THE WORLD CURLING ALLIANCE TO PERFECT and PROMOTE

Page 3.2

BRUSHING equip. cont.--Pole length and brushing position for efficiency:

Note student (in fig. 3.4) is pressing on a bathroom scale.

He is applying 30lbs. to the scale. The boy weighs 100lbs.

He says he is straining back and ham string muscles with the wide stance brushing technique.

Stomach muscles are also tight. Back muscles feel like they are in a twist.

Arm muscles try to counter balance outward weight shift.

Brushing back and forth "pulls" arms and every other muscle harder and makes it difficult to brush with high cycles.

Extra weight is applied to the toes in the counter balancing mode.

To make a long story short. You are working "heck" out of the body while doing Fig. 3.4 a poor brushing job!

NOW. Note student in the upright position on broom. THE EFFICIENT POSITION.

The factory 4' length brush is JUST long enough for the boy's 4'-6" height. Factory brushes are too short for ladies 5'- 0" tall

The brush just sticks up past the arm pit to the back/shoulder muscle.

The body can "help" control the brush with large back muscles.

The pole is not poking and rubbing the arm pit. You will notice some European curlers using a padded top piece to be able to push down harder utilizing the arm pit.

I have noticed that their pole is too short and they stand back too far nullifying most of the apparent hard work they are applying.

Also note that boy has a hole in the knee of his jeans.
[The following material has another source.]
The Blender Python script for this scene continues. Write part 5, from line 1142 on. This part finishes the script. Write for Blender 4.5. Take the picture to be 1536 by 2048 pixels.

Probably the result of his praying too much and his dad spent all their money on curling and can't afford new ones.

 

Fig 3.5 WHY BRUSH AT ALL?

Why do we want to brush?

Just to give our skip an opportunity to vent his frustrations by yelling at us?

Well maybe, but more likely we "feel" we are helping our team by making that dumb rock scoot further down the sheet.

Proper brushing can be as important as skip rocks.

Brushing cleans the rock's travel path.

Some brushes are adept at picking up lint, brush hairs, and water impurities.

We are "sweeping" away larger broken pebble tops. Pebble is broken by rocks and by sharp slider edges. Sliders are not manufactured with a round edge and help cause early pebble flattening failure.

Brushing's most important job is to crush ice crystals. A soft "faced" brush holds and grinds large crystals into fine crystals so the rock will slide easier.

It may be possible that the crystal lattice structure of ice is momentarily bent flat reducing friction between the rock ice coated surface and the sheet ice.

Hard brushes can shear uneven pebble tops which is not good except in the first two ends.

Soft Brushes polish the tops with the fine crushed crystals carried in the soft cover (not hard nylon).

Small crystals are formed by the rubbing together of large crystals collected in the fabric under"soft brushes."

It is important the large "rock grabbing" crystals in the "valleys" between pebble are crushed as well.

The rock also rides in the valleys between pebble. The up and down motion can be heard by the clicking/vibration sound as the rock slides down the sheet. Look in the technical section- chapter "ice."